*WORK INSTRUCTIONS*. Repeat exactly, please, the lines that begin at the start of the listing and end at the line holding "var I := PackedInt32Array()".

*DATA SEGMENT*.

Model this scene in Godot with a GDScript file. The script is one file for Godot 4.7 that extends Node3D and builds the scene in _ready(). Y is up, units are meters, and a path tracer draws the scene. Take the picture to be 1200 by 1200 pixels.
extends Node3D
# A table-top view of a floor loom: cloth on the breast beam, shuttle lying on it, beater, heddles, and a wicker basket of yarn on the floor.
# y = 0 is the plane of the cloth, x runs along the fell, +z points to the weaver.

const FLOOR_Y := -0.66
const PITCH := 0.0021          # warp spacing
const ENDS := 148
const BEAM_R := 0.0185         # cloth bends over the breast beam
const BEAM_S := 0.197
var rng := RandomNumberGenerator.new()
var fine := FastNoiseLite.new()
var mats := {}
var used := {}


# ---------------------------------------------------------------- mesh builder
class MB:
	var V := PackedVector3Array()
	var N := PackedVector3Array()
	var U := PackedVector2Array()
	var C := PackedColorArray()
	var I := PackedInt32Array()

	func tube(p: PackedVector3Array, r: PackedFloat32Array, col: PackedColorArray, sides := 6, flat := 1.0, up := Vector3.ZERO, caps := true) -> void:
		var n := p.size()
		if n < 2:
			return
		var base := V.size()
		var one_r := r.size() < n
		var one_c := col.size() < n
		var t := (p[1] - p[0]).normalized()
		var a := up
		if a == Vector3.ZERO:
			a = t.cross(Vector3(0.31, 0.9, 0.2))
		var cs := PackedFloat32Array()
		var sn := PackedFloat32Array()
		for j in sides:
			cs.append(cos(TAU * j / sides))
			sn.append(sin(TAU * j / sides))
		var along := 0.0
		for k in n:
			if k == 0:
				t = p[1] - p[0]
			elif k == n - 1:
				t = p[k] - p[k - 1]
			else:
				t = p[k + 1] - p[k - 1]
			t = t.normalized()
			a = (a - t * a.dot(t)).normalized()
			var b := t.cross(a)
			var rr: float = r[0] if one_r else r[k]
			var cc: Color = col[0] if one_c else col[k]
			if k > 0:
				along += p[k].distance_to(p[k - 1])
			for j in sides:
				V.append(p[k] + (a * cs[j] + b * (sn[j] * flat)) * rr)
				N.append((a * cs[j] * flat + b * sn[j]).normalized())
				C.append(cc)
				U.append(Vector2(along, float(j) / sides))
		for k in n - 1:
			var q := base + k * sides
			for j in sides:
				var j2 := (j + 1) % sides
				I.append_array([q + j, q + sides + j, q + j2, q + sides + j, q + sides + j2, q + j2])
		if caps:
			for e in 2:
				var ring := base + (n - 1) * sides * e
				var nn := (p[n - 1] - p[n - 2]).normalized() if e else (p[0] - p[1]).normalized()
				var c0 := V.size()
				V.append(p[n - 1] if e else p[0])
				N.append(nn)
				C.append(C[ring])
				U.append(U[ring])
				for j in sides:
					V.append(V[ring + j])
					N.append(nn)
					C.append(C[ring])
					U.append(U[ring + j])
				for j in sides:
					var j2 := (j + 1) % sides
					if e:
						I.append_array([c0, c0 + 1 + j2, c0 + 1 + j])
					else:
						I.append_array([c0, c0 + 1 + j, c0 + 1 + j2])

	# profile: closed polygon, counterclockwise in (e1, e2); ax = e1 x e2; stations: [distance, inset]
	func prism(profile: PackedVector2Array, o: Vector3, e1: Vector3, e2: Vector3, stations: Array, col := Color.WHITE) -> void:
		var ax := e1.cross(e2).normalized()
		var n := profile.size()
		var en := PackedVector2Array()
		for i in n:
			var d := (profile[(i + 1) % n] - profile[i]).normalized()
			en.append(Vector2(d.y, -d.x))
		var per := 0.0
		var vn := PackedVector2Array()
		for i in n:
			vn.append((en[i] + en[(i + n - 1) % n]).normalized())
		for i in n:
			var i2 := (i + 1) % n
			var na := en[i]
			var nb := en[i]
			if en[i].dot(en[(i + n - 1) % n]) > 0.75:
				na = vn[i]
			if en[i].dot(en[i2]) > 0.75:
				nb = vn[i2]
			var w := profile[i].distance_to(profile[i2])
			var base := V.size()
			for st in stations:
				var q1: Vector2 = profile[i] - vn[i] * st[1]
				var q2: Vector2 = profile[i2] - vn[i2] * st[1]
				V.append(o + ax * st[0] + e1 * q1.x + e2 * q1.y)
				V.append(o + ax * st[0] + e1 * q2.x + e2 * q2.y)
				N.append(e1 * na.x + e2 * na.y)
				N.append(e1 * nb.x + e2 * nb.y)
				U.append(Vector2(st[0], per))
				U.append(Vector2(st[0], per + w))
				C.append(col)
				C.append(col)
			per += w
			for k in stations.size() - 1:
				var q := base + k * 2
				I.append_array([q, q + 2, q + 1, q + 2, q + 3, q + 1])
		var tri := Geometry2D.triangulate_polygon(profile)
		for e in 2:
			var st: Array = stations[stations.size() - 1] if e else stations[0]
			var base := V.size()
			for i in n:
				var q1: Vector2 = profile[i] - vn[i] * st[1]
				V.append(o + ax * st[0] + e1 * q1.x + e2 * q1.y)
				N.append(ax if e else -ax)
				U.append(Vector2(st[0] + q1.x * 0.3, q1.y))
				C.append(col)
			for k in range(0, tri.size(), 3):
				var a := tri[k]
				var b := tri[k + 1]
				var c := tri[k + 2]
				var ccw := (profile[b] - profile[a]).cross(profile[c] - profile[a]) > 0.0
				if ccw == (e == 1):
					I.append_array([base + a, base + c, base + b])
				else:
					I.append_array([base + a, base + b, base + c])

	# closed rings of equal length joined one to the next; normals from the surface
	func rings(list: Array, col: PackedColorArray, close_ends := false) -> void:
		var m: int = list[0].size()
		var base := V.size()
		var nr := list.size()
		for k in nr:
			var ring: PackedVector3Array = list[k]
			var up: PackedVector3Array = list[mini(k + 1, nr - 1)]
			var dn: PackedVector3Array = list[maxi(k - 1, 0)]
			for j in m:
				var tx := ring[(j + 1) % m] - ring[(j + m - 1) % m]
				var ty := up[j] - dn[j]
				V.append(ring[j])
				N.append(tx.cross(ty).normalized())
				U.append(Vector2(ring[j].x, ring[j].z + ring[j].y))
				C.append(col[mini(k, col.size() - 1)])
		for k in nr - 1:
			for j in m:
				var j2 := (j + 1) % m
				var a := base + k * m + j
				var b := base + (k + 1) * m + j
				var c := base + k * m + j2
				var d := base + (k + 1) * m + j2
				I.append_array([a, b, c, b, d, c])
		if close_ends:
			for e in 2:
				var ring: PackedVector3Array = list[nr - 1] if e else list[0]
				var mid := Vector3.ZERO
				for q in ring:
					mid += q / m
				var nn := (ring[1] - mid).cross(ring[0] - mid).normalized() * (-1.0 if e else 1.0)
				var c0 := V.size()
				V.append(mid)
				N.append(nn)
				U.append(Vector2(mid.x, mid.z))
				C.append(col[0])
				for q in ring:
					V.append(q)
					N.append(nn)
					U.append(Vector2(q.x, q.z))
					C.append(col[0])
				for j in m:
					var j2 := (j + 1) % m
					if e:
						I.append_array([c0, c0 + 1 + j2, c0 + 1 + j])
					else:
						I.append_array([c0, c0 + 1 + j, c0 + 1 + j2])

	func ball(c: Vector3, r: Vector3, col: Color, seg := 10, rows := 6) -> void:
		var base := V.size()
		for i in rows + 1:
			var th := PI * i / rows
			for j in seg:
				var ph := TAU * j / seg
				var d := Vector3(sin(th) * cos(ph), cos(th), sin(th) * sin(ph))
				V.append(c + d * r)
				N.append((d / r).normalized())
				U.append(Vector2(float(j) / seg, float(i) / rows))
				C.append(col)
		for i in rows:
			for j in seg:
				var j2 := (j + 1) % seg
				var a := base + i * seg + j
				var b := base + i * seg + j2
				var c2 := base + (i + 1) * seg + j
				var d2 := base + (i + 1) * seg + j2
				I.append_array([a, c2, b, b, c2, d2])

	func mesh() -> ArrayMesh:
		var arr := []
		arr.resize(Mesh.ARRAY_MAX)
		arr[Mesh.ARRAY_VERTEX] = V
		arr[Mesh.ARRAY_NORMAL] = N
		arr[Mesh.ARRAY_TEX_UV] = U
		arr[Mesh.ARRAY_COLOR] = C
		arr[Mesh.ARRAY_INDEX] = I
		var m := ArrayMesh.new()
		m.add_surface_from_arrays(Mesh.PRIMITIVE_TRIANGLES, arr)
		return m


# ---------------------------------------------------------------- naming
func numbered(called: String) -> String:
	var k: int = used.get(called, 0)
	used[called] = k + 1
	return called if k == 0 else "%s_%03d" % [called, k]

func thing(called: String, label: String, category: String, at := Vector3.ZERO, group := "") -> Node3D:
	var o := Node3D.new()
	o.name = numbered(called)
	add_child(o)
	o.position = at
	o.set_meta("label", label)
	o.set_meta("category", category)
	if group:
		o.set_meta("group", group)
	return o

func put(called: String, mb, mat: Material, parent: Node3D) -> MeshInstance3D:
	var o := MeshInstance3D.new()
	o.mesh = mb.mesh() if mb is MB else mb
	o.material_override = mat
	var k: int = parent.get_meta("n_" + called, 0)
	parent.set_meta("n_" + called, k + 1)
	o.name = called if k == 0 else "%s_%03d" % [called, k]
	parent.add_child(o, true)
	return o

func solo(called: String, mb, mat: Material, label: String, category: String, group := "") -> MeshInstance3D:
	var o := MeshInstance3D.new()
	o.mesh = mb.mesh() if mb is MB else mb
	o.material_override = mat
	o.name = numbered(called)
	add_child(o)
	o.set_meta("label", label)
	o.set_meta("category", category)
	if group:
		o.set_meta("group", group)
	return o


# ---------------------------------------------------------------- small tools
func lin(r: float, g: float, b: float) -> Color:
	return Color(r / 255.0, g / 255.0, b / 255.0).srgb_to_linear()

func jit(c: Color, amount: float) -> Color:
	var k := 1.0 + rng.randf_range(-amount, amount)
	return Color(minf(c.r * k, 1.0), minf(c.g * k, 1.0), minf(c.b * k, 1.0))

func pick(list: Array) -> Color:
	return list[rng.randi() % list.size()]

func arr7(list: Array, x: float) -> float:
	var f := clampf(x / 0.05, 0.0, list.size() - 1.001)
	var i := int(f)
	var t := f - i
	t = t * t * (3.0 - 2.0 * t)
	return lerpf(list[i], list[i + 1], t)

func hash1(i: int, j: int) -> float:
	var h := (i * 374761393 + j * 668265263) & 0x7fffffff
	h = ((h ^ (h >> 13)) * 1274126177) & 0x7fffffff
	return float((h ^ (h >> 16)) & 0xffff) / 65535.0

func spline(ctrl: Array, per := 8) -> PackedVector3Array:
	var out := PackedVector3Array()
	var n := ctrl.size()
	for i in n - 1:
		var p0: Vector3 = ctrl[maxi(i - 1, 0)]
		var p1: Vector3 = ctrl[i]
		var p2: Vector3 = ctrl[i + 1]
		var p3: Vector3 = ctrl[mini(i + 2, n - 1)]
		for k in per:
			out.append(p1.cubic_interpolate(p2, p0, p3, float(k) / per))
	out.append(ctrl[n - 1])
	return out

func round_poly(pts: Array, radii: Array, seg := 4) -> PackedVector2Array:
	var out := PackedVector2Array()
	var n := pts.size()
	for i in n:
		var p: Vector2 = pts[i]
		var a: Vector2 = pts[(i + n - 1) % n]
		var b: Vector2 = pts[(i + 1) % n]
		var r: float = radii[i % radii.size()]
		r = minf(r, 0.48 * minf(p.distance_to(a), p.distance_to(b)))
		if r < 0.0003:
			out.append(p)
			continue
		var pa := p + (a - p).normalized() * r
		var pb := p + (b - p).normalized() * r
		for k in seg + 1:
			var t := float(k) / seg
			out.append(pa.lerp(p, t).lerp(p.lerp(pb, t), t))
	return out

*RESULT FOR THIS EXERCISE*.
Model this scene in Godot with a GDScript file. The script is one file for Godot 4.7 that extends Node3D and builds the scene in _ready(). Y is up, units are meters, and a path tracer draws the scene. Take the picture to be 1200 by 1200 pixels.
extends Node3D
# A table-top view of a floor loom: cloth on the breast beam, shuttle lying on it, beater, heddles, and a wicker basket of yarn on the floor.
# y = 0 is the plane of the cloth, x runs along the fell, +z points to the weaver.

const FLOOR_Y := -0.66
const PITCH := 0.0021          # warp spacing
const ENDS := 148
const BEAM_R := 0.0185         # cloth bends over the breast beam
const BEAM_S := 0.197
var rng := RandomNumberGenerator.new()
var fine := FastNoiseLite.new()
var mats := {}
var used := {}


# ---------------------------------------------------------------- mesh builder
class MB:
	var V := PackedVector3Array()
	var N := PackedVector3Array()
	var U := PackedVector2Array()
	var C := PackedColorArray()
	var I := PackedInt32Array()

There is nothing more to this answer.